Así nació un local que funcionó durante 49 años y que se convirtió en referencia para generaciones de clientes de Daireaux y localidades vecinas. Allí, Celia desarrolló una atención personalizada que la distinguió: “Dejaba un talle y muchas veces te pedían otro. Tomaba nota y después llamaba por teléfono. Eran otros años, había confianza, la gente cumplía”.
Sacrificio y rutina de trabajo
El sacrificio fue una constante. Celia viajaba todos los meses a Buenos Aires para comprar mercadería. “Era un sacrificio muy grande, porque había que recorrer casa por casa (de ropa), ver precios y volver cargada en el micro. Al otro día ya estaba marcando precios y armando vidrieras. Pero me encantaba”.

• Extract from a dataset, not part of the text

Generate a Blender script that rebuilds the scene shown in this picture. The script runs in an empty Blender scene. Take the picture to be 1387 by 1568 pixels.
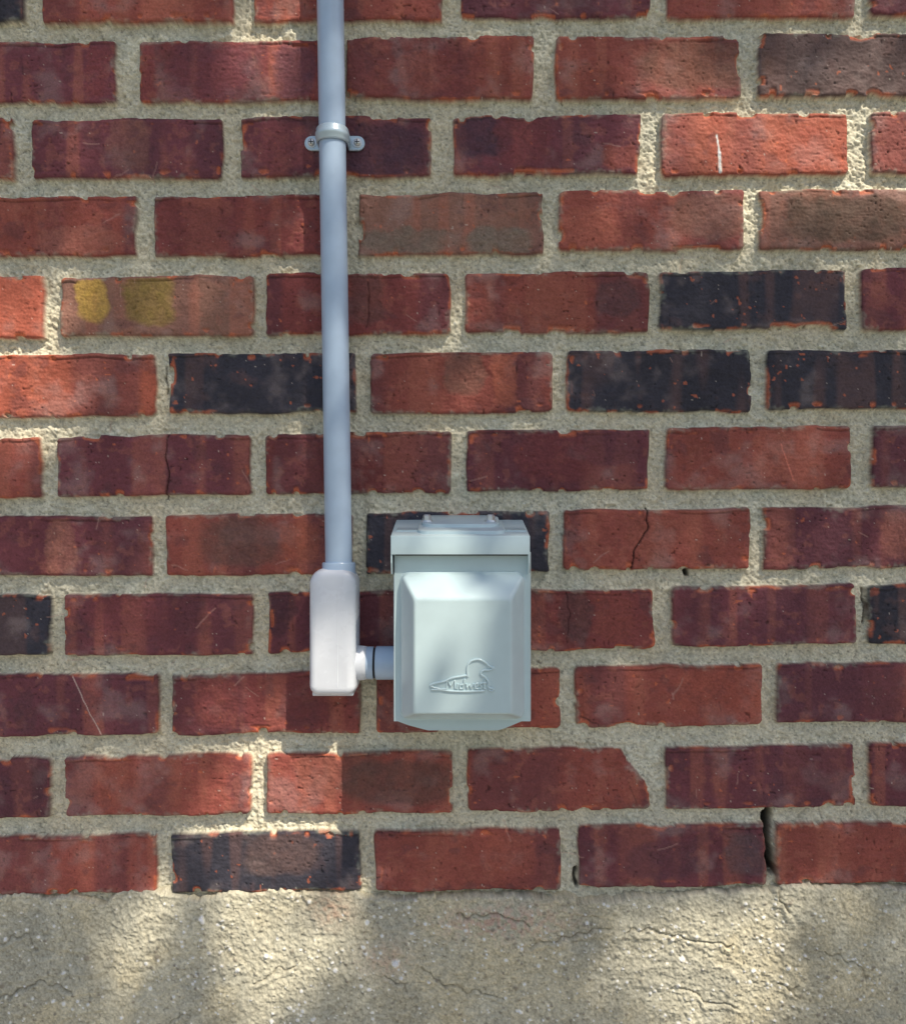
import bpy, bmesh, math, random
import numpy as np
from mathutils import Vector
S=0.00065; CX=693.5; CY=784.0; ZC=0.9; D=1400.0
K=0.465
rnd=random.Random(7)
scene=bpy.context.scene
def W(px,py,d=0.0): return Vector(((px-CX)*S,-d*S,ZC+(CY-py)*S))
def ap(v,c,d): return c+(v-c)*(D-d)/D      # size correction for things standing off the wall
def AX(x,d): return ap(x,CX,d)
def AY(y,d): return ap(y,CY,d)
def lin(c):
    c=np.array(c,dtype=np.float64)/255.0
    return np.where(c<=0.04045,c/12.92,((c+0.055)/1.055)**2.4)
def ss(a,b,x):
    t=np.clip((x-a)/(b-a),0,1); return t*t*(3-2*t)
_g={}
def vn(X,Y,s,seed):
    if seed not in _g: _g[seed]=np.random.RandomState(seed).rand(256,256).astype(np.float32)
    g=_g[seed]; x=X/s+1000.37; y=Y/s+1000.71
    xi=np.floor(x).astype(np.int64); yi=np.floor(y).astype(np.int64)
    fx=x-xi; fy=y-yi; fx=fx*fx*(3-2*fx); fy=fy*fy*(3-2*fy)
    x0=xi&255;x1=(xi+1)&255;y0=yi&255;y1=(yi+1)&255
    return (g[y0,x0]*(1-fx)+g[y0,x1]*fx)*(1-fy)+(g[y1,x0]*(1-fx)+g[y1,x1]*fx)*fy
def fbm(X,Y,s,seed,o=4):
    r=0;a=1;t=0
    for i in range(o):
        r=r+a*vn(X,Y,s/2**i,seed+i*13);t+=a;a*=0.55
    return r/t
def empty(name,loc=(0,0,0)):
    e=bpy.data.objects.new(name,None); scene.collection.objects.link(e); e.location=loc; e.empty_display_size=0.05; return e
def addmesh(name,me,mat=None,parent=None,smooth=True):
    o=bpy.data.objects.new(name,me); scene.collection.objects.link(o)
    if mat: me.materials.append(mat)
    if smooth: me.polygons.foreach_set('use_smooth',[True]*len(me.polygons))
    if parent: o.parent=parent
    return o
def gridmesh(name,X,Y,H,col,mat,parent):
    ny,nx=X.shape
    co=np.empty((ny*nx,3),np.float32)
    co[:,0]=((X-CX)*S).ravel(); co[:,1]=(-H*S).ravel(); co[:,2]=(ZC+(CY-Y)*S).ravel()
    idx=np.arange(ny*nx,dtype=np.int32).reshape(ny,nx)
    q=np.stack([idx[:-1,:-1],idx[1:,:-1],idx[1:,1:],idx[:-1,1:]],-1).reshape(-1,4)
    me=bpy.data.meshes.new(name)
    me.vertices.add(ny*nx); me.vertices.foreach_set('co',co.ravel())
    me.loops.add(q.size); me.loops.foreach_set('vertex_index',q.ravel())
    me.polygons.add(len(q)); me.polygons.foreach_set('loop_start',np.arange(0,q.size,4,dtype=np.int32))
    me.polygons.foreach_set('use_smooth',np.ones(len(q),bool))
    me.update(calc_edges=True)
    a=me.color_attributes.new('Col','FLOAT_COLOR','POINT')
    c=np.ones((ny*nx,4),np.float32); c[:,:3]=np.clip(col.reshape(-1,3),0.004,0.85)
    a.data.foreach_set('color',c.ravel())
    o=addmesh(name,me,mat,parent,False); return o
# ---------- materials
def newmat(name):
    m=bpy.data.materials.new(name); m.use_nodes=True
    nt=m.node_tree; b=nt.nodes['Principled BSDF']; return m,nt,b
def masonry_mat(name,bump=0.3,rough=0.88,spec=.3):
    m,nt,b=newmat(name); N=nt.nodes; L=nt.links
    at=N.new('ShaderNodeAttribute'); at.attribute_name='Col'
    tc=N.new('ShaderNodeTexCoord')
    n=N.new('ShaderNodeTexNoise'); n.inputs['Scale'].default_value=650; n.inputs['Detail'].default_value=4
    L.new(tc.outputs['Object'],n.inputs['Vector'])
    mr=N.new('ShaderNodeMapRange'); mr.inputs['From Min'].default_value=0.3; mr.inputs['From Max'].default_value=0.7
    mr.inputs['To Min'].default_value=0.85; mr.inputs['To Max'].default_value=1.15
    L.new(n.outputs['Fac'],mr.inputs['Value'])
    vm=N.new('ShaderNodeVectorMath'); vm.operation='SCALE'
    L.new(at.outputs['Color'],vm.inputs[0]); L.new(mr.outputs['Result'],vm.inputs['Scale'])
    L.new(vm.outputs['Vector'],b.inputs['Base Color'])
    bp=N.new('ShaderNodeBump'); bp.inputs['Strength'].default_value=bump; bp.inputs['Distance'].default_value=0.0008
    L.new(n.outputs['Fac'],bp.inputs['Height']); L.new(bp.outputs['Normal'],b.inputs['Normal'])
    b.inputs['Roughness'].default_value=rough; b.inputs['Specular IOR Level'].default_value=spec
    return m
def paint_mat(name,col,rough=0.35,metal=0.0,var=0.04,bump=0.03,nscale=60,spec=0.5):
    m,nt,b=newmat(name); N=nt.nodes; L=nt.links
    tc=N.new('ShaderNodeTexCoord')
    n=N.new('ShaderNodeTexNoise'); n.inputs['Scale'].default_value=nscale; n.inputs['Detail'].default_value=6
    L.new(tc.outputs['Object'],n.inputs['Vector'])
    r=N.new('ShaderNodeValToRGB'); r.color_ramp.elements[0].position=0.3; r.color_ramp.elements[1].position=0.7
    r.color_ramp.elements[0].color=[c*(1-var) for c in col]+[1]; r.color_ramp.elements[1].color=[min(1,c*(1+var)) for c in col]+[1]
    L.new(n.outputs['Fac'],r.inputs['Fac']); L.new(r.outputs['Color'],b.inputs['Base Color'])
    n2=N.new('ShaderNodeTexNoise'); n2.inputs['Scale'].default_value=nscale*12; L.new(tc.outputs['Object'],n2.inputs['Vector'])
    bp=N.new('ShaderNodeBump'); bp.inputs['Strength'].default_value=bump; bp.inputs['Distance'].default_value=0.001
    L.new(n2.outputs['Fac'],bp.inputs['Height']); L.new(bp.outputs['Normal'],b.inputs['Normal'])
    mr=N.new('ShaderNodeMapRange'); mr.inputs['To Min'].default_value=rough*0.85; mr.inputs['To Max'].default_value=rough*1.2
    L.new(n.outputs['Fac'],mr.inputs['Value']); L.new(mr.outputs['Result'],b.inputs['Roughness'])
    b.inputs['Metallic'].default_value=metal; b.inputs['Specular IOR Level'].default_value=spec
    return m
M_wall=masonry_mat('brick_and_mortar',.28,.76,.35); M_found=masonry_mat('parged_concrete',0.4)
M_box=paint_mat('painted_steel',(0.60,0.76,0.80),0.22,bump=.015,spec=.9,var=.025)
M_pvc=paint_mat('grey_pvc',(0.48,0.62,0.80),0.20,bump=.008,spec=.7)
M_lb=paint_mat('pale_pvc',(0.84,0.88,0.95),0.26,bump=.008,spec=.6)
M_seam=paint_mat('seam_shadow_grey',(0.30,0.33,0.38),0.5)
M_zinc=paint_mat('zinc_steel',(0.75,0.77,0.77),0.30,0.7)
M_strap=paint_mat('strap_steel',(0.56,0.70,0.80),0.28,0.2)
M_dark=paint_mat('near_black',(0.02,0.02,0.025),0.6)  # near-black: painted shade of the hinge gaps, also slots, groove and hood strip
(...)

Las jornadas eran largas: “Yo a las ocho de la mañana estaba acá y hasta las doce no volvía. Y a la noche, hasta cualquier hora”. Aun así, no descuidó su rol de madre. “Había que correr, pero Dios me ayudaba. Los chicos los crie a mi manera y todo salió bien”.
La clientela y la confianza
El negocio fue creciendo sobre la base de un vínculo humano muy fuerte. “Era un comercio de amigas y amigos. Vendía a cuenta corriente, fiado, y la gente cumplía. Hoy no se podría”. Esa relación trascendía lo comercial: “Hoy los veo por la calle y siento satisfacción de verlos. Estoy muy agradecida a Dios y a la gente que me acompañó”.
La variedad también fue un sello. Aunque vendió ropa para niños y jóvenes, Celia siempre tuvo predilección por la moda femenina: “Lo que más me gustaba vender era ropa de señora, era ropa muy linda”.
El trabajo en paralelo
Mientras Celia sostenía el comercio, Roberto construía su trayectoria en el Banco Nación, donde trabajó durante décadas. “El trabajo del banco no me hacía perder tiempo, todo lo contrario. Me sentía muy bien y el compañerismo ni te cuento. En esos años se hacía todo a mano, después llegó la tecnología, pero lo más importante era la ayuda de la gente”.
En paralelo, tuvo un kiosco en la terminal y se ocupó de la venta de productos Bonafide, con anécdotas pintorescas: “Pepo Mañanes trabajaba conmigo y en bicicleta recorría para llevar café y chocolates, incluso al intendente de entonces, porque no podía faltarle”, recordó entre risas.
El cierre y la nueva etapa
Hace dos años, Celia decidió cerrar el local, aunque su vocación permanece intacta. “Todavía me gusta vender, aunque sea un poco. El otro día hice una feria en el garaje”.
Hoy, junto a Roberto, disfrutan de una etapa distinta, marcada por la tranquilidad y la gratitud: “No cualquiera llega a 62 años de casados y a ver hijos, nietos y bisnietos. Creo que Dios nos mandó esta paz que tenemos”.
Una huella en la comunidad
Más que un comercio, el local de Celia se transformó en un espacio de encuentro y confianza, parte de la vida social de Daireaux. Su historia es la de una familia que, con esfuerzo y humildad, construyó no solo un sustento económico sino también un legado de cercanía, amistad y gratitud hacia la comunidad.